The reports gathered from affected areas suggest that there is no political will of PTI to support people in misery and the administration looks in panic and in the retreat phase because the disaster is so big that the administration feels its resources are too small to deal with with with havoc.
Over 50 persons dead and over 300 missings, Dera Ghazi Khan Division is left without any immediate help where over 400 villages have washed away in the last two weeks. City and towns affected by rains and floods include Taunsa tehsil, Jampur, Fazilpur, Hajipur, and Muhammadpur and Indus Highway that connects southern Punjab with Sindh has been submerged by water. The flood also wreaked havoc on dozens of villages in Kot Chutta and houses in Chah Lindwala, Basti Shahani, and Basti Jadiani were completed washed away.

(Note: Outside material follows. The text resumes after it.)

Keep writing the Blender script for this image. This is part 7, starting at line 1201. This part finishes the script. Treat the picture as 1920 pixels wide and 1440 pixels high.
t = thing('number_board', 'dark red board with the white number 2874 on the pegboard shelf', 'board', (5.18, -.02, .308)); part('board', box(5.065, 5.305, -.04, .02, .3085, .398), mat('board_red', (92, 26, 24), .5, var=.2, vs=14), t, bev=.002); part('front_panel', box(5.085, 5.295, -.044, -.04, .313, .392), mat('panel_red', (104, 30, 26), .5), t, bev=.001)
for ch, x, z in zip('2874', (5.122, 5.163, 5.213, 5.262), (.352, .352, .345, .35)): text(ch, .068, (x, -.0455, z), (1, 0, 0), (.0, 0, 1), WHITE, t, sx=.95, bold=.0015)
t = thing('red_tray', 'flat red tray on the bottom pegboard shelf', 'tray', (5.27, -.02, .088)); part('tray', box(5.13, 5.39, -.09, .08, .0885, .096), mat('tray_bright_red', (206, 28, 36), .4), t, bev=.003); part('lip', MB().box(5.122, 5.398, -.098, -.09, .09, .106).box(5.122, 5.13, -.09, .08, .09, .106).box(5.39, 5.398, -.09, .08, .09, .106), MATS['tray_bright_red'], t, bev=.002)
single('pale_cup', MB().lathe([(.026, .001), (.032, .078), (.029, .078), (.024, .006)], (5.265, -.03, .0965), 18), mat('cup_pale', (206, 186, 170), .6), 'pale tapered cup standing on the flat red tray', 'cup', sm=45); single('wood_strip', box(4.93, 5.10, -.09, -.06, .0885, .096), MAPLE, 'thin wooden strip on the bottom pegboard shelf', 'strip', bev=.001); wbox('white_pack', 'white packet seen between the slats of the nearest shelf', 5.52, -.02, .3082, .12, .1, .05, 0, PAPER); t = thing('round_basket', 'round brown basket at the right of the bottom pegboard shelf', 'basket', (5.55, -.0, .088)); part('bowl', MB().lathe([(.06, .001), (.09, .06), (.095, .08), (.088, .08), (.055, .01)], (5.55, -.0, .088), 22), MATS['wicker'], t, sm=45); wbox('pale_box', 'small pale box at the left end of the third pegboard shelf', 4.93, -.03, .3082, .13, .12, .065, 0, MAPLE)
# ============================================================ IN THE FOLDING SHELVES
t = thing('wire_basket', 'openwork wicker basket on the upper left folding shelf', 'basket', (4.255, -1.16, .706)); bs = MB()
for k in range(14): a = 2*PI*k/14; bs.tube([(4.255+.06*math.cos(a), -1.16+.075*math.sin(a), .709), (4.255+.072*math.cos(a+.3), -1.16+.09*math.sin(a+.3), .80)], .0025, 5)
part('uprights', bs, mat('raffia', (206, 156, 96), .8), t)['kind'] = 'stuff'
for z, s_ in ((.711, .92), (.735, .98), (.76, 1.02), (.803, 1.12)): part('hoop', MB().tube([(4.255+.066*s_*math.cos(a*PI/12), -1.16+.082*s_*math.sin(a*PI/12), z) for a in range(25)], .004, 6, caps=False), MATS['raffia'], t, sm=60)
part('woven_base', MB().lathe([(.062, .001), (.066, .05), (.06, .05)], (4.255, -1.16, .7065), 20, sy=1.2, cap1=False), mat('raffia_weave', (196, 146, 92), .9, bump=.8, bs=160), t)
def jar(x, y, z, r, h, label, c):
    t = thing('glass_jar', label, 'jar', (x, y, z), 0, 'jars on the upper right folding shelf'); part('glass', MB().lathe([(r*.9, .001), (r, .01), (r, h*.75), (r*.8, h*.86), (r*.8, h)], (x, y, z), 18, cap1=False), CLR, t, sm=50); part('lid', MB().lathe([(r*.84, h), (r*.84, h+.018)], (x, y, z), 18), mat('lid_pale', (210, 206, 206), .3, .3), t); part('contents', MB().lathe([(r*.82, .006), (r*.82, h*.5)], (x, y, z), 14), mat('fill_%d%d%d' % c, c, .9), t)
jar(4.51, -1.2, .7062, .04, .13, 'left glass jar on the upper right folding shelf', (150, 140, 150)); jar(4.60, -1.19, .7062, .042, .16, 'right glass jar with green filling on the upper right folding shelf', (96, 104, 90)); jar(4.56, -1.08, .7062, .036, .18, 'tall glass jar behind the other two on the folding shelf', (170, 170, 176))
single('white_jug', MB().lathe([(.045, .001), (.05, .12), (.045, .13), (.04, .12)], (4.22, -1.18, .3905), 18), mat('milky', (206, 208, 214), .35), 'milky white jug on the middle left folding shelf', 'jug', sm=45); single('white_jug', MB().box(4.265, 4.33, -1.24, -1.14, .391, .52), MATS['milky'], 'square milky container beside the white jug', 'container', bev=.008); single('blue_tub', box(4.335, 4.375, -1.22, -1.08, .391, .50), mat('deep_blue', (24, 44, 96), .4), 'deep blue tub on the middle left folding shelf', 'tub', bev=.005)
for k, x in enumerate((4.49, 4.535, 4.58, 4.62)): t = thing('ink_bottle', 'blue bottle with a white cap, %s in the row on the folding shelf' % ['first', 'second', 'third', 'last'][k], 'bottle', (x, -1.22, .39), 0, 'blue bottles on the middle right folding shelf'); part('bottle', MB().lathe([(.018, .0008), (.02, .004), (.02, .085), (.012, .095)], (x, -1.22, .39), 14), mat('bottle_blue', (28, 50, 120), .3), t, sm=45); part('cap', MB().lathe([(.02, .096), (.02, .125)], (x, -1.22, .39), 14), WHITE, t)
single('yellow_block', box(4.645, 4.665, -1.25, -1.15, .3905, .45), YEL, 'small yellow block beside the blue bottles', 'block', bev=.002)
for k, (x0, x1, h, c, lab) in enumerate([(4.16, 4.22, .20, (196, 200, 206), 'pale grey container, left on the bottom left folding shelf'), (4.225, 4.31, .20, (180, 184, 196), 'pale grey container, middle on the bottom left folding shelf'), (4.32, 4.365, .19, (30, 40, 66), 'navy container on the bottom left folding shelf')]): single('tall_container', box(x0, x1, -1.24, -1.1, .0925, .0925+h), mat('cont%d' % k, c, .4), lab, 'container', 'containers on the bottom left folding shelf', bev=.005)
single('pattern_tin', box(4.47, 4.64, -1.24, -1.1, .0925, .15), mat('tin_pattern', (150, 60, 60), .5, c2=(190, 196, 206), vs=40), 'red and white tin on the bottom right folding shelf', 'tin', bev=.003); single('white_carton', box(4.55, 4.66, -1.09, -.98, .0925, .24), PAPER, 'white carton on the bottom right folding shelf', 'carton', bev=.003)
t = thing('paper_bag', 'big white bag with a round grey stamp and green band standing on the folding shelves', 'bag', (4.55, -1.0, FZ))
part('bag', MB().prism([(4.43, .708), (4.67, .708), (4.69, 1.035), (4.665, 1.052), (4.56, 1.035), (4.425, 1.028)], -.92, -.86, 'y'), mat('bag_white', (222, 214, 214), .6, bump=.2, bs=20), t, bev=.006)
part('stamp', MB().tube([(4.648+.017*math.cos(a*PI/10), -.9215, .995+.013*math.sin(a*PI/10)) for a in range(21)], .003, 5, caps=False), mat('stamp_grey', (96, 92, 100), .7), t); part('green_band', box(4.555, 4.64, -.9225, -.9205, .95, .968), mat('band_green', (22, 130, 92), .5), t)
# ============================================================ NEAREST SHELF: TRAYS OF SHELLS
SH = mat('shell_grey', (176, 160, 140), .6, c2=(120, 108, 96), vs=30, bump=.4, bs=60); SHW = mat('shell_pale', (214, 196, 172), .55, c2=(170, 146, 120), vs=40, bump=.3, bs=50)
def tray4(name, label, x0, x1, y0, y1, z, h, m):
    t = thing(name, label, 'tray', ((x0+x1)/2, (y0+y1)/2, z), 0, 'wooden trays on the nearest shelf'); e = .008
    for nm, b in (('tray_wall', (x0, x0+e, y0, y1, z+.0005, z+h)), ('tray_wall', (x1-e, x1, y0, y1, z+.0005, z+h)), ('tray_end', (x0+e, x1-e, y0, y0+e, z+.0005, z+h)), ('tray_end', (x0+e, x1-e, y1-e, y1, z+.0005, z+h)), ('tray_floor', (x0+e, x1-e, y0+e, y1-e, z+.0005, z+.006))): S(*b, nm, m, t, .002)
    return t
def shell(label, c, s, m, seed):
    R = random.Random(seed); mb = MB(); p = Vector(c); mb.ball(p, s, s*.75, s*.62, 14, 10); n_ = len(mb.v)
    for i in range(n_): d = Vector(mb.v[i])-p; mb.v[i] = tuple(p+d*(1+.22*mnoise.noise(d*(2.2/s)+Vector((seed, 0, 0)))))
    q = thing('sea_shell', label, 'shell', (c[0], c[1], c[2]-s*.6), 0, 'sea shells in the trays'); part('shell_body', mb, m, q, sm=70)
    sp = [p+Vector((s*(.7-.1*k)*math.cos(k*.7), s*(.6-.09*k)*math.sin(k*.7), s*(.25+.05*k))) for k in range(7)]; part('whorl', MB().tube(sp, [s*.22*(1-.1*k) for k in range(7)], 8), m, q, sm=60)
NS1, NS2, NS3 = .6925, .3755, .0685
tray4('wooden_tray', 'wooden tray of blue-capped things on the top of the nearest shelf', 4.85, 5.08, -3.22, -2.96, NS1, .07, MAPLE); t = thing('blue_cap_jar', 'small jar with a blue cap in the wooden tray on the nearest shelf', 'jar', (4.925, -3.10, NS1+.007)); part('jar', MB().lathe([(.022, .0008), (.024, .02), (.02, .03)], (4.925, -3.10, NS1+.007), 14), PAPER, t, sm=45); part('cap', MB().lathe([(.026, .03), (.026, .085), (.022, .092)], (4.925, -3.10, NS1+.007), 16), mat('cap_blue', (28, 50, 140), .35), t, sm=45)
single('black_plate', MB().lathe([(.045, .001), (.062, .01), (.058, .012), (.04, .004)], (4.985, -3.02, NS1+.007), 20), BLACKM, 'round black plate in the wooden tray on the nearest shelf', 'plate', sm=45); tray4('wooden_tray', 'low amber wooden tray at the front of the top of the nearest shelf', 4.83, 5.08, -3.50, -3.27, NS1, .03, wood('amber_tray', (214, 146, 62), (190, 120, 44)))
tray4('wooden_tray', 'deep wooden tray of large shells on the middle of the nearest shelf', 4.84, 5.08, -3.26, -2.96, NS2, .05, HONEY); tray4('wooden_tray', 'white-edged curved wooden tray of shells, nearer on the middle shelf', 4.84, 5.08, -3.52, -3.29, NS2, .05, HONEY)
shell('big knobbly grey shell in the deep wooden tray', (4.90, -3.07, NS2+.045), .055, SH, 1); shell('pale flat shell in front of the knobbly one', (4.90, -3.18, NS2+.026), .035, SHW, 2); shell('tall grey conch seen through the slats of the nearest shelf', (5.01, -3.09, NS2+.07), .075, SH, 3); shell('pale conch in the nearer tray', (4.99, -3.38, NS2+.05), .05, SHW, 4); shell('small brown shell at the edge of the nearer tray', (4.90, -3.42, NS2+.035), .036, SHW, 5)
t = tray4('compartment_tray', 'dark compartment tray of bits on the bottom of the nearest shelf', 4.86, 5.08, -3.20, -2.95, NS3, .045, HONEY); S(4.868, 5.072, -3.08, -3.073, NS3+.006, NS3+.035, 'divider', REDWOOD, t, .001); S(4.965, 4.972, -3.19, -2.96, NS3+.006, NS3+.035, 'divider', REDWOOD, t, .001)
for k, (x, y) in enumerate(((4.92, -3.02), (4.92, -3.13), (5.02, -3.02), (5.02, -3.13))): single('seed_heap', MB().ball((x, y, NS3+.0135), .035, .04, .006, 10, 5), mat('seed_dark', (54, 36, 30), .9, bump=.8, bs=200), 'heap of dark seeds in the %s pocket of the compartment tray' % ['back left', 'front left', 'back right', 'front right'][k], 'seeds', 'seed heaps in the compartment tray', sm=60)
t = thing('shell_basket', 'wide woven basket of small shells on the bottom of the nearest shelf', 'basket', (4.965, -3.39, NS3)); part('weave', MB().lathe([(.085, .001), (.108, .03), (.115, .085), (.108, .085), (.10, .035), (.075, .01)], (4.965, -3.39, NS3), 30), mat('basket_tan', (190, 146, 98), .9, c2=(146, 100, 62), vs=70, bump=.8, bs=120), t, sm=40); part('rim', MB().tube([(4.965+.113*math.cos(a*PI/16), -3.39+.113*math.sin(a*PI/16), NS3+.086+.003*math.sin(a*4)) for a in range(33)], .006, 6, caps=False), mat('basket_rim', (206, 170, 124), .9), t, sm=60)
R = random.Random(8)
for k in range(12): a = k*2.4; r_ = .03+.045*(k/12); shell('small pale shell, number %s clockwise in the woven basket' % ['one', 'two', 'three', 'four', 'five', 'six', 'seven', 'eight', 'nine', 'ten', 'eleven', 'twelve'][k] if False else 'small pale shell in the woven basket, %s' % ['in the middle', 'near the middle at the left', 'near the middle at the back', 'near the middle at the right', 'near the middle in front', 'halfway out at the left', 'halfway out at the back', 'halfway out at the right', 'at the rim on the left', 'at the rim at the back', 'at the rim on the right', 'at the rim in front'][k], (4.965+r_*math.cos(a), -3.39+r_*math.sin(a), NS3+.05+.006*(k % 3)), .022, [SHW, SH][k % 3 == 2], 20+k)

The devastation did not come swiftly. It was foreseen and expected and on August 17 the Commissioner of Dera Ghazi Khan Division Usman Anwar declared an emergency in flood-hit districts of Dera Ghazi Khan and Rajanpur and directed putting all the departments concerned on alert and called the provincial government for help. After five days on August 22, Provincial Minister for Food and Energy Sardar Hasnain Bahadar Khan Dreshak directed the district administration to strengthen embankments along the Mubarak canal, to protect Rajanpur city from floods, and by that time everything was already washed away. Chief Minister Punjab Pervaiz Ellahi decided to watch the situation while sitting in CM House Lahore while Prime Minister Shabaz Sharif sensing the grave situation visited flood-affected areas on August 6; almost 10 days before the situation became out of control but even his visit failed to move the provincial government to act swiftly. Due to ongoing infighting between the Federal and Punjab governments, CM Punjab Pervaiz Ellahi neither accompanied the PM to flood-hit areas nor cared about the situation. The prime minister was accompanied by Punjab Governor Balighur Rehman, Federal Minister for Information and Broadcasting Marriyum Aurangzeb, Special Assistant to the PM Attaullah Tarar, National Disaster Management Authority (NDMA) Chairman Lt Gen Akhtar Nawaz, Punjab Chief Secretary Kamran Afzal and PTI MNA Riaz Mahmood Mazari who was in charge of flood relief in the province.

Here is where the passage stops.